A Solenidade
de Corpus Christi ajuda-nos a refletir sobre uma das dimensões da Eucaristia,
que é a da partilha. A partir desta dimensão, podemos inferir a dimensão social
deste Santíssimo Sacramento, por vezes esquecida na espiritualidade cristã.
Na Carta
Apostólica Mane Nobiscum Domine, São João Paulo II afirma que gostaria de
chamar a atenção dos fiéis para esta dimensão, porque sobre ela “recai em grande
medida a autenticidade da participação na Eucaristia celebrada em comunidade”
(n. 28).
Note-se que
o Pontífice não destaca aqui a exatidão do cumprimento das rubricas litúrgicas,
a confissão sacramental ou o jejum eucarístico, mas “o impulso que ela traz em
si por um empenho eficaz na edificação de uma sociedade mais equânime e
fraterna” (idem). Infelizmente ainda persistem em muitos cristãos uma
compreensão intimista e individualista deste Santíssimo Sacramento.
Combater as
causas geradoras da fome
No que tange
à fome, não bastam somente soluções assistenciais emergenciais que têm sido
praticadas com generosidade pela Igreja ao longo dos séculos. Sem deixar de
preocupar-se com as necessidades mais imediatas e com as situações de
emergência, é necessário ter um horizonte maior, que se preocupe com a
transformação das estruturas geradoras da miséria e da fome.
Existe
alimento para todos, afirmam os Bispos do Brasil. Portanto, a fome não é
resultado do aumento da população ou de outras causas naturais, mas fruto de um
sistema iníquo, que não distribui a renda, agravado com o desperdício (CNBB.

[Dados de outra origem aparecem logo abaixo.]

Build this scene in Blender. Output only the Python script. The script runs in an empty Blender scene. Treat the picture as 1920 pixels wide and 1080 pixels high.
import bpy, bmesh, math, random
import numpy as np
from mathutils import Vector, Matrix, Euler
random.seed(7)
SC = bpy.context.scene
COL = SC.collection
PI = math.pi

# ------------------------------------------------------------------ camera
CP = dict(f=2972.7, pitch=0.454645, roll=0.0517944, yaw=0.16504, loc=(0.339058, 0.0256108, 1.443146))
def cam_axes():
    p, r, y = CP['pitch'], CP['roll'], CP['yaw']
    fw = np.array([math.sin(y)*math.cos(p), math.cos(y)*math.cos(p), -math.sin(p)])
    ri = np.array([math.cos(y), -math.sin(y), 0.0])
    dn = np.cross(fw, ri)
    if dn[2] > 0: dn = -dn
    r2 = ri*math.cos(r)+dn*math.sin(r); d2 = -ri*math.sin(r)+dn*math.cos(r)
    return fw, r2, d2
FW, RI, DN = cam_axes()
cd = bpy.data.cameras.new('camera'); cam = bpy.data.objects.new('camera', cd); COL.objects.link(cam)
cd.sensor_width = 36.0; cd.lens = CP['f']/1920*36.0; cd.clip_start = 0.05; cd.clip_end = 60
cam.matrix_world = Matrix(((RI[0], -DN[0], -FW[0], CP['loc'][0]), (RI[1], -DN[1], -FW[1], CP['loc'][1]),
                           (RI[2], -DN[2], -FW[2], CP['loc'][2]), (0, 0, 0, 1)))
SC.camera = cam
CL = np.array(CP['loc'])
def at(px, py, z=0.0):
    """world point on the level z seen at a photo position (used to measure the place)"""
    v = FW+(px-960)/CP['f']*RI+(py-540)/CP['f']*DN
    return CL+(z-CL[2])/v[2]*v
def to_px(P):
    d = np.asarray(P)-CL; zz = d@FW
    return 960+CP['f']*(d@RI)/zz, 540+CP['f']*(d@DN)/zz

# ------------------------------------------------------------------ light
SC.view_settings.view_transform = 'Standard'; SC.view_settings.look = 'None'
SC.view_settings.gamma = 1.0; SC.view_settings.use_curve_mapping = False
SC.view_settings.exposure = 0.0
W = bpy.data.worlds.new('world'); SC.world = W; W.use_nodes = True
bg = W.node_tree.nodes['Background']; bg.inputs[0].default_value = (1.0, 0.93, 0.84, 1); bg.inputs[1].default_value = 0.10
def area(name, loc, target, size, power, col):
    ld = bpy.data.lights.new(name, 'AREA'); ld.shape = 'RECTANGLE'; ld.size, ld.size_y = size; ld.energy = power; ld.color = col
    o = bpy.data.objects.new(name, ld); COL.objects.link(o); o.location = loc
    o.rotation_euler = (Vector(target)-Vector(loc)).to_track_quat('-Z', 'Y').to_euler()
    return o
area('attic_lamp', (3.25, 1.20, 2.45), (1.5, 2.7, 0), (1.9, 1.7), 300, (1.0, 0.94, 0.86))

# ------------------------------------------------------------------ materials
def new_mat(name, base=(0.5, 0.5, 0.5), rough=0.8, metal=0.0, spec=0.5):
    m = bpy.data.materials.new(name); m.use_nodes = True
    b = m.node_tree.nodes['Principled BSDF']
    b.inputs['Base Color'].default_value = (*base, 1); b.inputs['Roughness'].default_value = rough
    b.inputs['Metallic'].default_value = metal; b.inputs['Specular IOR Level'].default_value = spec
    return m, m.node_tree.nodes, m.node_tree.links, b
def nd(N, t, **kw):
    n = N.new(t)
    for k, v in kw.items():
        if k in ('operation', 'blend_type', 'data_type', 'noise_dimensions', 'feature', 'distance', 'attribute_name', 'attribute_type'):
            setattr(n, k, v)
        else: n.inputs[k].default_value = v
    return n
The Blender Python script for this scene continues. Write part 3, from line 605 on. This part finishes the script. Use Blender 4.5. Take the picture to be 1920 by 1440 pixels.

Exigências éticas de superação da miséria e da fome. Documento 69, n. 2).
João Paulo
II já afirmara anteriormente na Sollicitudo rei socialis que a miséria não é fruto
da fatalidade, mas de mecanismos perversos (n. 9) que se encarnam em
verdadeiras estruturas de pecado (n. 16). É necessário criar uma cultura da
solidariedade, que desmascare e desmonte estas estruturas perversas.
O Papa
Francisco não se cansa de dizer que não podemos dormir sossegados enquanto
houver pessoas com fome no mundo. Não podemos tolerar que se jogue comida no
lixo, enquanto há tantos famintos. O desafio “dai-lhes vós mesmos de comer” (Mc
6,37) implica um compromisso, tanto para transformar uma economia geradora de
morte, quanto para realizar pequenos gestos de solidariedade com os mais
sofredores (Evangelii Gaudium 53;188).
A
participação no banquete da Eucaristia tem sido para os cristãos um impulso
para a transformação da sociedade? Empenhar-se para diminuir a fome no mundo e
em volta de nós poderia ser uma boa maneira de se viver a Eucaristia.
Dai-lhes vós
mesmos de comer (Mc 6,37)
A prática de
Jesus se mostra no relato da multiplicação dos pães, que é narrada nos
evangelhos sinóticos e em João, com pequenas diferenças (Mc 6,30-44; Mt
14,13-21; Lc 9,10-17; Jo 6, 1-13).
Em todas as
narrativas Jesus se compadece com a fome do povo e provoca os discípulos. A
resposta desses é evasiva, dizendo que a multidão deve ser dispersada para
buscar alimento por si mesma. O desafio de Jesus, que atravessa os séculos e
chega até nós é: “Dai-lhes vós mesmos de comer” (Mc 6,37).
A saciedade
do povo somente ocorreu porque Jesus deslocou o coração dos discípulos da
lógica econômica que passa pelo dinheiro, para o eixo da partilha e da
solidariedade que passa pela compaixão. Primeiro veio a partilha, para que
depois aparecessem os doze cestos cheios.